3. Esteja preparado para fazer mais você mesmo. A mão-de-obra tenderá a pesar mais nesse período.
4. Suspenda gastos em luxos, o que é bonito fazer, confortável ou agradável. Não é momento. Isso pode esperar.
5. Fuja do pagamento de juros, sobretudo de cartão e cheque especial. Tente renegociar e, se necessário, venda algo para estancar a sangria, imediatamente!
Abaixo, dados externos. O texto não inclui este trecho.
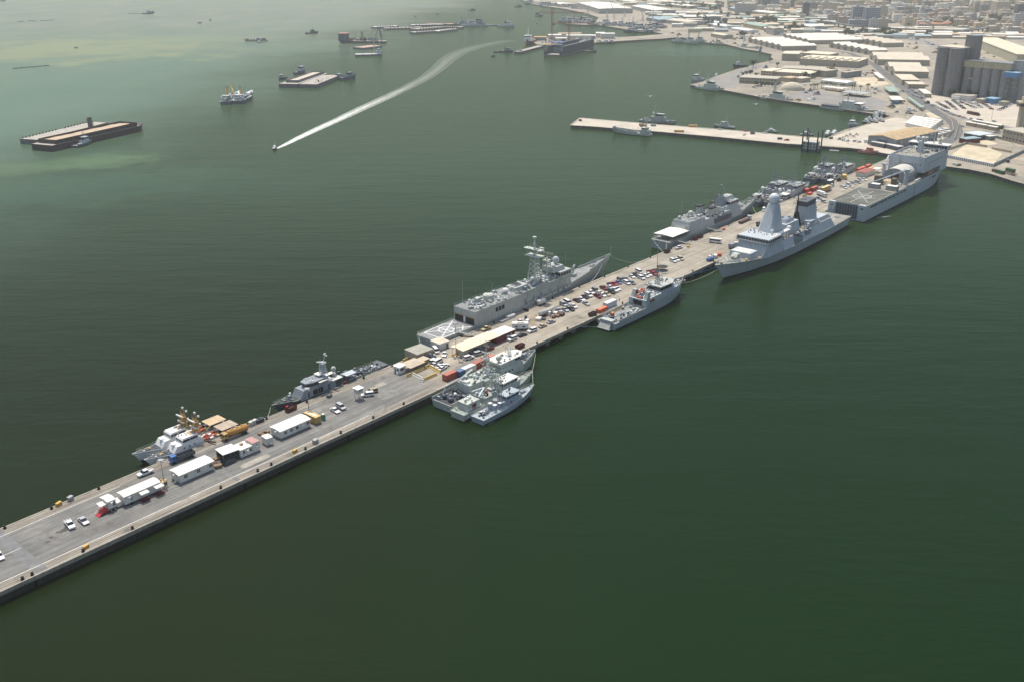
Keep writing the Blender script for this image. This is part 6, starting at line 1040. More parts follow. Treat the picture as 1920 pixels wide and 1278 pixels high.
o = thing('net_shade', 'black round net shade beside the far yellow lamp base', 'shade', G(1241, 506.5, PZ), 0); m = MB(); m.cyl(0, 0, 1.9, 2.0, 3, 3, 14); m.cyl(0, 0, 2.0, 2.5, 3, .3, 14); m.build('net', 'black', o); m = MB(); m.tube((0, 0, 0), (0, 0, 2.3), .08, 5); m.build('post', 'steel', o)
# gangways
def gangway(a, b, w, label):
    a, b = Vector(a), Vector(b); o = thing('gangway', label, 'gangway', a, math.atan2((b-a).y, (b-a).x)); L = Vector(((b-a).x, (b-a).y)).length; dz = b.z-a.z; m = MB(); m.add([(0, -w/2, 0), (L, -w/2, dz), (L, w/2, dz), (0, w/2, 0), (0, -w/2, -.15), (L, -w/2, dz-.15), (L, w/2, dz-.15), (0, w/2, -.15)], [[0, 1, 2, 3], [4, 5, 1, 0], [7, 6, 2, 3], [4, 5, 6, 7]]); m.build('walkway', 'steel', o)
    for y in (-w/2, w/2): m = MB(); m.rail([(0, y, 0), (L, y, dz)], 1.1, 1.4, .05); m.build('railing', 'ship_pale', o)
gangway(W(288, 24, PZ+.1), W(282, 34, 5.6), 1.6, 'grey gangway from the pier to the marked flight deck'); gangway(W(470, 27, PZ+.1), W(466, 35, 5.4), 1.4, 'grey gangway at the awning frigate stern'); gangway(W(505, 26.5, PZ+.1), W(498, 35, 6.2), 1.6, 'grey gangway amidships on the awning frigate'); gangway(W(372, 2.5, PZ+.1), W(368, -3, 5.2), 1.2, 'grey gangway to the supply ship')
# people
def person_proto():
    J = [(0, 0, .95), (0, 0, 1.2), (0, 0, 1.45), (0, 0, 1.56), (0.02, 0, 1.68), (0, .1, .9), (.04, .11, .5), (-.02, .11, .06), (.12, .11, .03), (0, -.1, .9), (-.04, -.11, .5), (-.1, -.11, .06), (.04, -.11, .03), (0, .2, 1.4), (-.02, .26, 1.12), (.08, .25, .88), (0, -.2, 1.4), (.02, -.26, 1.12), (.1, -.25, .9)]
    E = [(0, 1), (1, 2), (2, 3), (3, 4), (0, 5), (5, 6), (6, 7), (7, 8), (0, 9), (9, 10), (10, 11), (11, 12), (2, 13), (13, 14), (14, 15), (2, 16), (16, 17), (17, 18)]
    rad = [.15, .15, .16, .06, .11, .1, .07, .045, .04, .1, .07, .045, .04, .07, .05, .04, .07, .05, .04]
    me = bpy.data.meshes.new('body'); me.from_pydata(J, E, []); o = bpy.data.objects.new('person', me); COL.objects.link(o); mod = o.modifiers.new('skin', 'SKIN'); me.skin_vertices.new() if not me.skin_vertices else None
    for i, r in enumerate(rad): me.skin_vertices[0].data[i].radius = (r, r)
    me.skin_vertices[0].data[0].use_root = True; s = o.modifiers.new('sub', 'SUBSURF'); s.levels = s.render_levels = 1; me.materials.append(MAT('skin_cloth')); return o
pp = person_proto()
for n_, (x, y, lab) in enumerate(((1146, 571.5, 'person in dark clothes standing beside the white and grey container'), (1150.5, 570, 'person in dark clothes standing between container and supply ship gangway'), (1153.5, 569, 'person in dark clothes standing nearest the supply ship gangway'), (1161, 566, 'person in dark clothes standing at the supply ship gangway foot'), (616, 738, 'person in dark clothes beside the black jet trailer'), (607, 783, 'person in dark clothes behind the teal toilet'))):
    o = pp if n_ == 0 else pp.copy()
    if n_: COL.objects.link(o)
    o.location = G(x, y, PZ); o.rotation_euler.z = n_*1.3; tag(o, lab, 'person')
# ================================================================ boats, barges and dredgers on the water
mat('tug_blue', (.07, .11, .15), .5, var=.2); mat('tug_green', (.10, .20, .18), .5, var=.2); mat('barge_brown', (.07, .045, .047), .75, var=.3, streak=.3, rust=.4); mat('barge_deck', (.37, .34, .30), .85, var=.2, scale=.2); mat('barge_grey', (.14, .145, .15), .75, var=.25, rust=.3); mat('cargo_sand', (.47, .37, .265), .95, var=.14, scale=.15); mat('hull_red', (.22, .035, .05), .55, var=.15); mat('dredge_white', (.55, .56, .55), .6, var=.15); mat('dredge_yellow', (.56, .38, .10), .5, var=.15); mat('salmon', (.55, .22, .18), .6, var=.15)
def boat(px, py, dx, dy, L, B, hullm, house, label, cat='boat', name='workboat', style='tug', deckm='ship_deck', group=None, seed=1, H=None, det=True):
    rz = heading(px, py, dx, dy, 0); c = G(px, py, 0); pos = c-Vector((math.cos(rz), math.sin(rz), 0))*L/2
    f = H or (.09*L if style != 'flat' else .06*L); f = max(1., min(f, 5.5) if not H else H)
    sh = Ship(name, label, cat, L, B, [(0, f*.75), (L*.55, f*.8), (L, f*1.35)], pos, rz, hullm, deckm, group, gun=False, rb=L*.1, tr=.86, bp=.45, n=10)
    k = L/25; r = random.Random(seed)
    if style == 'tug':
        m = MB(); bulwark(m, sh.st, .0, L*.985, .35*k+.4); m.path(edge_pts(sh.st, 0, L, 1, 8, 0), .25*k); m.path(edge_pts(sh.st, 0, L, -1, 8, 0), .25*k); sh.part('bulwark', m, hullm)
        m = MB(); z = f*.85; m.blk(L*.38, L*.74, B*.33, B*.3, z, z+2.6*k, 0, .6); m.blk(L*.5, L*.7, B*.26, B*.24, z+2.6*k, z+3.5*k, 0, .2); m.blk(L*.48, L*.72, B*.29, B*.29, z+4.6*k, z+5*k); sh.part('superstructure', m, house); glass_band(sh, L*.505, L*.697, B*.255, B*.25, z+3.5*k, z+4.6*k, 0, .1, mull=4)
        m = MB(); m.cyl(L*.42, B*.17, z+2.5*k, z+5*k, .7*k, .6*k, 8); m.cyl(L*.42, -B*.17, z+2.5*k, z+5*k, .7*k, .6*k, 8); sh.part('funnel', m, 'black'); m = MB(); m.tube((L*.58, 0, z+5*k), (L*.56, 0, z+10*k), .18*k, 5); yards(m, L*.57, (z+7.5*k,), (1.4*k,), .1*k); sh.part('mast', m, house)
        m = MB(); m.cyl(L*.2, 0, f*.76, f*.76+1.2*k, .8*k, n=8); sh.part('towing_winch', m, 'ship_dark')
        sh.gear(L*.05, L*.36, B*.33, f*.78, 6, seed, .8*k+.2, ('rubber', 'white', 'ochre'))
    elif style == 'patrol':
        m = MB(); z = f*.82; m.blk(L*.3, L*.7, B*.38, B*.33, z, z+2.4*k, 0, .8); m.blk(L*.42, L*.62, B*.3, B*.28, z+2.4*k, z+3.1*k, 0, .3); m.blk(L*.41, L*.635, B*.33, B*.33, z+4*k, z+4.3*k); sh.part('superstructure', m, house); glass_band(sh, L*.425, L*.615, B*.29, B*.28, z+3.1*k, z+4*k, 0, .1, mull=4)
        m = MB(); m.lattice(L*.4, 0, z+3*k, z+9*k, .7*k, .25*k, 3, .1*k+.03); yards(m, L*.4, (z+6*k, z+8*k), (1.8*k, 1.2*k), .08*k+.03); sh.part('mast', m, house); m = MB(); m.sph((L*.36, 0, z+4.4*k), .8*k, 0, 8, 5); m.cyl(L*.36, 0, z, z+3.8*k, .25*k); sh.part('radome', m, 'white')
        m = MB(); m.cyl(L*.8, 0, f, f+1.1*k, .7*k, .6*k, 8); m.tube((L*.8, 0, f+1.2*k), (L*.9, 0, f+1.7*k), .12*k, 5); sh.part('deck_gun', m, 'ship_mid'); sh.gear(L*.04, L*.3, B*.36, f*.77, 9, seed, .7*k+.2); sh.gear(L*.32, L*.4, B*.25, z+2.4*k, 4, seed+1, .7*k)
    elif style == 'yacht':
        m = MB(); z = f*.85; m.blk(L*.2, L*.72, B*.38, B*.32, z, z+1.6*k+.6, .2, L*.09); m.blk(L*.25, L*.5, B*.3, B*.28, z+1.6*k+1.4, z+1.6*k+1.7, .1, .4); [m.tube((L*x, y*B*.26, z+1.6*k), (L*x, y*B*.26, z+1.6*k+1.5), .08, 4) for x in (.28, .47) for y in (-1, 1)]; sh.part('cabin', m, house); m = MB(); m.blk(L*.3, L*.69, B*.385, B*.335, z+.5*k+.3, z+1.2*k+.4, 0, L*.06); sh.part('window', m, 'glass'); m = MB(); m.tube((L*.35, 0, z+1.6*k+1.5), (L*.33, 0, z+1.6*k+4.5), .07); sh.part('mast', m, 'white')
    elif style == 'landing':
        m = MB(); bulwark(m, sh.st, L*.3, L*.99, 1.3); sh.part('bulwark', m, hullm); m = MB(); z = f*.8; m.blk(L*.05, L*.25, B*.42, B*.4, z, z+3); m.blk(L*.1, L*.22, B*.36, B*.34, z+3, z+3.9); m.blk(L*.09, L*.23, B*.4, B*.4, z+4.9, z+5.3); sh.part('superstructure', m, house); glass_band(sh, L*.105, L*.218, B*.35, B*.34, z+3.9, z+4.9, mull=4); m = MB(); m.lattice(L*.14, 0, z+5, z+12, .8, .3, 3, .13); yards(m, L*.14, (z+9, z+11), (2.2, 1.4), .1); sh.part('mast', m, house); m = MB(); m.box(L*.93, L*.96, -B*.3, B*.3, f*.8, f*1.3+2.4); sh.part('bow_ramp', m, hullm); sh.gear(L*.3, L*.9, B*.3, f*.82, 16, seed, 1.1, ('ship_mid', 'white', 'brown_rust'))
    return sh
def pxbarge(a, b, w, h, label, hullm='barge_grey', deckm='barge_deck', hold=None, cat='barge', group=None, wall=2.2, z=None, shift=0):
    """flat barge; a,b = photo points of the ends of its deck centreline"""
    A, B = G(*a, h), G(*b, h); d = B-A; L = d.length; rz = math.atan2(d.y, d.x); o = thing('barge', label, cat, (A.x, A.y, 0), rz, group)
    m = MB(); m.hprism([(0, -1), (L*.97, -1), (L, h*.5), (L, h), (0, h), (-.0, h*.4)], -w/2, w/2); m.build('hull', hullm, o); m = MB(); m.box(.3, L-.3, -w/2+.3, w/2-.3, h-.05, h+.06); m.build('deck', deckm, o)
    m = MB(); m.path([(0, -w/2, h), (L, -w/2, h), (L, w/2, h), (0, w/2, h), (0, -w/2, h)], .28, 4); m.build('rubbing_rail', 'ship_dark', o)
    if hold:
        x0, x1, y0, y1 = hold[0]*L, hold[1]*L, -w*hold[2], w*hold[2]; t = .6; m = MB()
        for bx in ((x0, x1, y0, y0+t), (x0, x1, y1-t, y1), (x0, x0+t, y0+t, y1-t), (x1-t, x1, y0+t, y1-t)): m.box(*bx, h, h+wall)
        m.build('hold_wall', hullm, o); m = MB(); n = 16; vs = []; rr = random.Random(int(L))
        for i in range(n+1):
            for j in range(7): vs.append((x0+t+(x1-x0-2*t)*i/n, y0+t+(y1-y0-2*t)*j/6, h+wall*.55+rr.uniform(-.2, .25)))
        m.add(vs, [[i*7+j, i*7+7+j, i*7+8+j, i*7+1+j] for i in range(n) for j in range(6)], 0, True); m.build('sand_cargo', hold[3], o)
    return o, L, w
# sand barges at the left
o, L, w = pxbarge((78, 272), (246, 234.6), 24, 5.2, 'large maroon barge filled with orange sand, a tug at its side', 'barge_brown', 'barge_deck', (.06, .97, .44, 'cargo_sand'), wall=3.6)
m = MB(); m.prism([(L, -12), (L+9, -4), (L+9, 4), (L, 12)], 1, 5.6, [(L, -12), (L+11, -4), (L+11, 4), (L, 12)]); m.build('bow', 'barge_brown', o)
o, L, w = pxbarge((54, 262), (186, 229.5), 20, 4.2, 'empty grey barge behind the sand-filled maroon one, black posts along its edge', 'barge_grey', 'barge_deck')
for k in range(22):
    if k in (11, 12): continue
    m = MB(); m.cyl(3+k*(L-6)/21, w/2-.8, 4.2, 5.6, .55, .55, 6); m.build('mooring_post', 'rubber', o)
m = MB(); m.box(L*.72, L*.72+6, -w/2+1, -w/2+1.6, 4.2, 13); m.box(L*.72+6.8, L*.72+7.3, -w/2+1, -w/2+1.4, 4.2, 9); m.build('raised_ramp', mat('ramp_brown', (.18, .14, .13), .8), o)
boat(157, 272.5, 56, -17, 26, 8, 'tug_blue', 'ship_bluegrey', 'blue tug lashed along the side of the sand-filled maroon barge', 'tug', 'tugboat')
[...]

6. Pegue parte do dinheiro acima (1, 2, 3, 4 e 5 gerarão mais recursos) e compre adubo (incluindo ureia) e mais ração. Note que 1 kg de nitrogênio (N) produz 10-20 kg matéria seca (MS) de pasto e 1 kg MS de pasto de qualidade produz de 0,7-1,0 L de leite do tipo da Holandês e da Girolando (para Jersey considere 70% deste volume). Considerando que a ureia tem 45-46% de N, faça as contas! Isso para quem souber manejar vaca sobre pasto, eficientemente, pois ela tem que colher esse extra a ser produzido.
Figura 4. A produção e a colheita eficiente do pasto pela vaca, mantido com qualidade e produtivo através do manejo adequado do pastoreio é o segredo para a produção de muito leite com baixo custo por litro, em qualquer época do ciclo do leite.
Cenário geral
Em 2015 o Brasil enfrentará turbulências, mas sobreviveremos, especialmente os prudentes e os menos orgulhosos (capazes de mudar rápido). O mercado nacional e internacional deverão entrar numa melhor fase a partir do segundo semestre de 2015, embora festa no nosso setor só para 2016 (Figura 2). O preço do barril de petróleo é um ótimo balisador. Monitore os preços abaixo: US$100/barril é o nosso alvo.
Figura 5. Comportamento do preço do petróleo nos últimos 10 anos em US$/barril de óleo cru (clique no gráfico e salve o endereço para futuras consultas).
Assim como a soja deixou de tolerar amadores há um bom tempo, o leite agora exige o mesmo profissionalismo, mas com muito mais conhecimento. Um sistema enxuto, eficiente, altamente produtivo, com baixos custos e pouca mão-de-obra por litro produzido com alguma flexibilidade é a fórmula para se cruzar as ondas de baixa com a cabeça fora d'água e surfar nas ondas de alta.
Chegaremos lá, cada um de nós fazendo sua parte.